I have been trying to practice my maths by going through old BMO papers and have come across this question for which I have no idea. They do not display answers for questions this old anymore.
Distinct points A, P, Q, R, and S lie on the circumference of a circle and AP, AQ, AR, and AS are chords with the property that:
∠PAQ = ∠QAR = ∠RAS.
Prove that
AR(AP + AR) = AQ (AQ + AS).
SOURCE: https://bmos.ukmt.org.uk/home/bmolot.pdf Page 4
NOTE: If needed could people edit the tags because I am not fully sure what tags are most appropriate.
A synthetic solution:
The basic principle here? Keep adding things to the picture until we have enough to make it work.

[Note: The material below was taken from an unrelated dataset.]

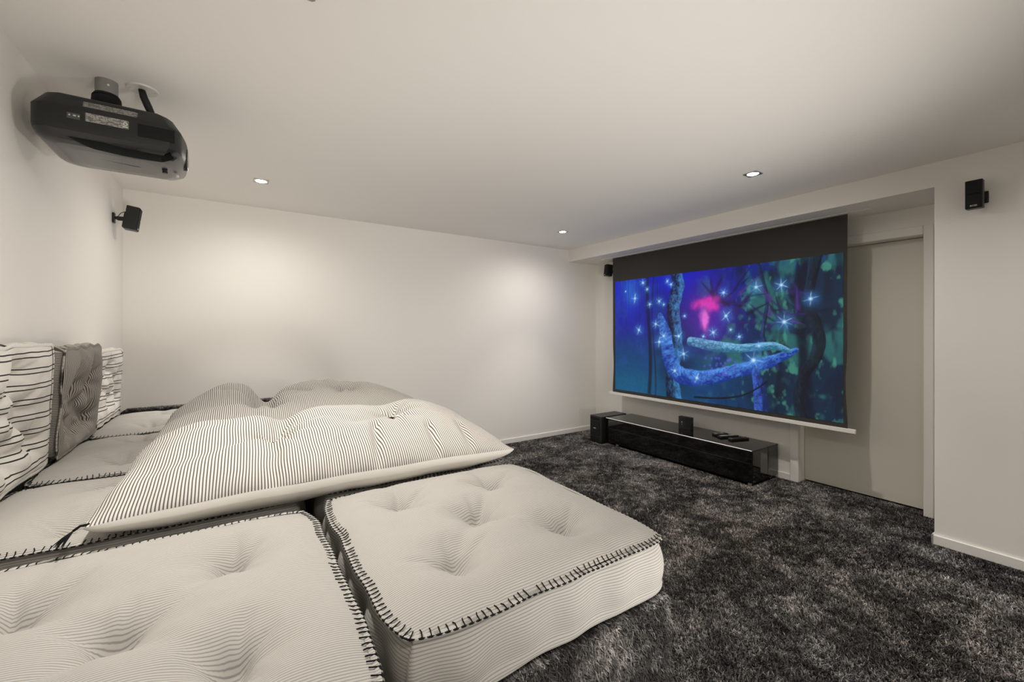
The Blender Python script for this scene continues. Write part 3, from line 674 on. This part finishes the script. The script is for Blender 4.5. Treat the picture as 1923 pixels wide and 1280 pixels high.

First, the basic diagram with our five points $A,P,Q,R,S$ on a circle $\Gamma$ and some equal angles marked. Also, for future use, I've labeled the segments $AQ$ and $AR$.
Second, that expression $AR(AP+AR)$ kind of reminds me of Power of a Point. Let's make it actually into a case of that - extend $PA$ to a point $B$ such that $AB=AR$, and extend $SA$ to $C$ such that $AC=AQ$. Also, draw in $BR$ and $CQ$ to close those isosceles triangles:
Well, now we have two different points that we're computing powers from. It's the same circle $\Gamma$, so we win if they're the same distance from the center. That's not much use directly, but the new lines we've drawn in are interesting. The isosceles triangles make $\angle AQC =\angle QCA=\frac12\angle QAS = \angle QAR$, so $CQ$ and $AR$ are parallel. Similarly, $BR$ and $AQ$ are parallel. Extend $BR$ and $CQ$ to meet at $D$ and complete the parallelogram:
We have $\angle CDB = \angle ACD = \angle DBA$, so $ACDR$ and $AQDB$ are isosceles trapezoids. The perpendicular bisector of $AQ$, which passes through the center of $\Gamma$, also bisects $BD$, so $D$ is the reflection of $B$ across this bisector. In particular, if $R'$ is the second intersection of $BD$ with $\Gamma$, then $BR'=DR$ and $BR=DR'$, so $DR\cdot DR'=BR'\cdot BR=BA\cdot BP=AR\cdot (AR+AP)$. Similarly, let $Q'$ be the second intersection of $CD$ with $\Gamma$. $D$ is the reflection of $C$ across the perpendicular bisector of $AR$, which also passes through the center of $\Gamma$ and bisects $CD$, so $CQ'=DQ$ and $CQ=DQ'$. Thus $DQ\cdot DQ' = CQ'\cdot CQ=CA\cdot CS = AQ\cdot (AQ+AS)$. But of course, $DQ\cdot DQ'=DR\cdot DR'$, so $AR\cdot (AR+AP)=AQ\cdot (AQ+AS)$. Done.
As it happens, $QQ'=AP$ and $RR'=AS$. We didn't use these directly, but in the end we can mark off an awful lot of equal lengths in the picture. My method is certainly not the only one that works well.